• [AIM OF THE TASK] Write every line of the material out exactly as shown.

• [SUPPLIED INFORMATION]
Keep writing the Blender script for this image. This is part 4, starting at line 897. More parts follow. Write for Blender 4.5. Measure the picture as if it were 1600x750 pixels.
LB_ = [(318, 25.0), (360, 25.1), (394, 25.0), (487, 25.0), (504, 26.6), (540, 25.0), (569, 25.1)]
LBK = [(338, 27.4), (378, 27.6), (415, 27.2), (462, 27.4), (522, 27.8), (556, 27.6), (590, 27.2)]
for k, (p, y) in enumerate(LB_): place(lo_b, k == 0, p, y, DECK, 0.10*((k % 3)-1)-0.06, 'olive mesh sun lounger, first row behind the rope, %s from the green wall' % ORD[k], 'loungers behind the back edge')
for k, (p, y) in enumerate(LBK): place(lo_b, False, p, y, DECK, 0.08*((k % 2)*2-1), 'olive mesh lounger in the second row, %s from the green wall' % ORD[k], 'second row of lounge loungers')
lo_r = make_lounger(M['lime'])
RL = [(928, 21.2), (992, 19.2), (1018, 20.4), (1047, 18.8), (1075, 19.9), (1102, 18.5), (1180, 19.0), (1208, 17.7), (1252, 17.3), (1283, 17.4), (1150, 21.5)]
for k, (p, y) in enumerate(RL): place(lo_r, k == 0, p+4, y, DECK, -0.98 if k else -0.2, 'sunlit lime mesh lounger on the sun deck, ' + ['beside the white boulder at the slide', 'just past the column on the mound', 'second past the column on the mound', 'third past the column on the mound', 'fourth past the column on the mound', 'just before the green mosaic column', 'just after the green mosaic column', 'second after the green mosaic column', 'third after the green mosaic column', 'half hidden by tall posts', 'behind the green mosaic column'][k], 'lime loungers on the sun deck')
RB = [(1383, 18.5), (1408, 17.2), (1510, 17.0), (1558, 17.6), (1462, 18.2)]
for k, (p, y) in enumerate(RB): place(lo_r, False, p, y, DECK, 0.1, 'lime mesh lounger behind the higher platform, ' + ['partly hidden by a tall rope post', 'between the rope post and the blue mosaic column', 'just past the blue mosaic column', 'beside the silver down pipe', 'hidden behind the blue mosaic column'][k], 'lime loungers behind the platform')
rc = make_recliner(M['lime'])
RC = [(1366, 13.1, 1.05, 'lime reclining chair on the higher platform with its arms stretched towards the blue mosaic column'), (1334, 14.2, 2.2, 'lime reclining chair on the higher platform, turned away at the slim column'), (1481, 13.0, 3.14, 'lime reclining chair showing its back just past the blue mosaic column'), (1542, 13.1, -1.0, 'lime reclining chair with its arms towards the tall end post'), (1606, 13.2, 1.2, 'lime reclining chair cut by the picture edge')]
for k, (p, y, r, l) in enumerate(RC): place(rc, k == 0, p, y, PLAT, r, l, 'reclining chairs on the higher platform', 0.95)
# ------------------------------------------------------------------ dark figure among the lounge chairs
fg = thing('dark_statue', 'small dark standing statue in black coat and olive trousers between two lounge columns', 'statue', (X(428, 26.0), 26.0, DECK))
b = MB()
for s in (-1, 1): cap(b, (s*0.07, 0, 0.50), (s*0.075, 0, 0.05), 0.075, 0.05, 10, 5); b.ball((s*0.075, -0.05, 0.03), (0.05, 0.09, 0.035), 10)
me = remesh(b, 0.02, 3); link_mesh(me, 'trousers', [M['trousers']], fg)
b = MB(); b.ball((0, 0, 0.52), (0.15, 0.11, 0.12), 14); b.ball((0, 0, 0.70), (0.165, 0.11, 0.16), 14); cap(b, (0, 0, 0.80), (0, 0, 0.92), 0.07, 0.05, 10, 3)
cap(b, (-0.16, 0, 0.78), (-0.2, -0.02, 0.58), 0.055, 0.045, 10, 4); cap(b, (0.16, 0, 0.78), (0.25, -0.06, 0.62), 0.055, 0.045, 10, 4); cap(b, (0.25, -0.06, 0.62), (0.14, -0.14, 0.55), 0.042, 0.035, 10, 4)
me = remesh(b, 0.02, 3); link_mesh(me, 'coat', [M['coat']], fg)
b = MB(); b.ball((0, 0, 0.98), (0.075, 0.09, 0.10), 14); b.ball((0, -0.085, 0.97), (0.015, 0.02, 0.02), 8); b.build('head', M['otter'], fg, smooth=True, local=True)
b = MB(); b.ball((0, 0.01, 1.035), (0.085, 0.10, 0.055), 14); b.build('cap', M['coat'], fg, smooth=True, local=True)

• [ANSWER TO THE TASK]
Keep writing the Blender script for this image. This is part 4, starting at line 897. More parts follow. Write for Blender 4.5. Measure the picture as if it were 1600x750 pixels.
LB_ = [(318, 25.0), (360, 25.1), (394, 25.0), (487, 25.0), (504, 26.6), (540, 25.0), (569, 25.1)]
LBK = [(338, 27.4), (378, 27.6), (415, 27.2), (462, 27.4), (522, 27.8), (556, 27.6), (590, 27.2)]
for k, (p, y) in enumerate(LB_): place(lo_b, k == 0, p, y, DECK, 0.10*((k % 3)-1)-0.06, 'olive mesh sun lounger, first row behind the rope, %s from the green wall' % ORD[k], 'loungers behind the back edge')
for k, (p, y) in enumerate(LBK): place(lo_b, False, p, y, DECK, 0.08*((k % 2)*2-1), 'olive mesh lounger in the second row, %s from the green wall' % ORD[k], 'second row of lounge loungers')
lo_r = make_lounger(M['lime'])
RL = [(928, 21.2), (992, 19.2), (1018, 20.4), (1047, 18.8), (1075, 19.9), (1102, 18.5), (1180, 19.0), (1208, 17.7), (1252, 17.3), (1283, 17.4), (1150, 21.5)]
for k, (p, y) in enumerate(RL): place(lo_r, k == 0, p+4, y, DECK, -0.98 if k else -0.2, 'sunlit lime mesh lounger on the sun deck, ' + ['beside the white boulder at the slide', 'just past the column on the mound', 'second past the column on the mound', 'third past the column on the mound', 'fourth past the column on the mound', 'just before the green mosaic column', 'just after the green mosaic column', 'second after the green mosaic column', 'third after the green mosaic column', 'half hidden by tall posts', 'behind the green mosaic column'][k], 'lime loungers on the sun deck')
RB = [(1383, 18.5), (1408, 17.2), (1510, 17.0), (1558, 17.6), (1462, 18.2)]
for k, (p, y) in enumerate(RB): place(lo_r, False, p, y, DECK, 0.1, 'lime mesh lounger behind the higher platform, ' + ['partly hidden by a tall rope post', 'between the rope post and the blue mosaic column', 'just past the blue mosaic column', 'beside the silver down pipe', 'hidden behind the blue mosaic column'][k], 'lime loungers behind the platform')
rc = make_recliner(M['lime'])
RC = [(1366, 13.1, 1.05, 'lime reclining chair on the higher platform with its arms stretched towards the blue mosaic column'), (1334, 14.2, 2.2, 'lime reclining chair on the higher platform, turned away at the slim column'), (1481, 13.0, 3.14, 'lime reclining chair showing its back just past the blue mosaic column'), (1542, 13.1, -1.0, 'lime reclining chair with its arms towards the tall end post'), (1606, 13.2, 1.2, 'lime reclining chair cut by the picture edge')]
for k, (p, y, r, l) in enumerate(RC): place(rc, k == 0, p, y, PLAT, r, l, 'reclining chairs on the higher platform', 0.95)
# ------------------------------------------------------------------ dark figure among the lounge chairs
fg = thing('dark_statue', 'small dark standing statue in black coat and olive trousers between two lounge columns', 'statue', (X(428, 26.0), 26.0, DECK))
b = MB()
for s in (-1, 1): cap(b, (s*0.07, 0, 0.50), (s*0.075, 0, 0.05), 0.075, 0.05, 10, 5); b.ball((s*0.075, -0.05, 0.03), (0.05, 0.09, 0.035), 10)
me = remesh(b, 0.02, 3); link_mesh(me, 'trousers', [M['trousers']], fg)
b = MB(); b.ball((0, 0, 0.52), (0.15, 0.11, 0.12), 14); b.ball((0, 0, 0.70), (0.165, 0.11, 0.16), 14); cap(b, (0, 0, 0.80), (0, 0, 0.92), 0.07, 0.05, 10, 3)
cap(b, (-0.16, 0, 0.78), (-0.2, -0.02, 0.58), 0.055, 0.045, 10, 4); cap(b, (0.16, 0, 0.78), (0.25, -0.06, 0.62), 0.055, 0.045, 10, 4); cap(b, (0.25, -0.06, 0.62), (0.14, -0.14, 0.55), 0.042, 0.035, 10, 4)
me = remesh(b, 0.02, 3); link_mesh(me, 'coat', [M['coat']], fg)
b = MB(); b.ball((0, 0, 0.98), (0.075, 0.09, 0.10), 14); b.ball((0, -0.085, 0.97), (0.015, 0.02, 0.02), 8); b.build('head', M['otter'], fg, smooth=True, local=True)
b = MB(); b.ball((0, 0.01, 1.035), (0.085, 0.10, 0.055), 14); b.build('cap', M['coat'], fg, smooth=True, local=True)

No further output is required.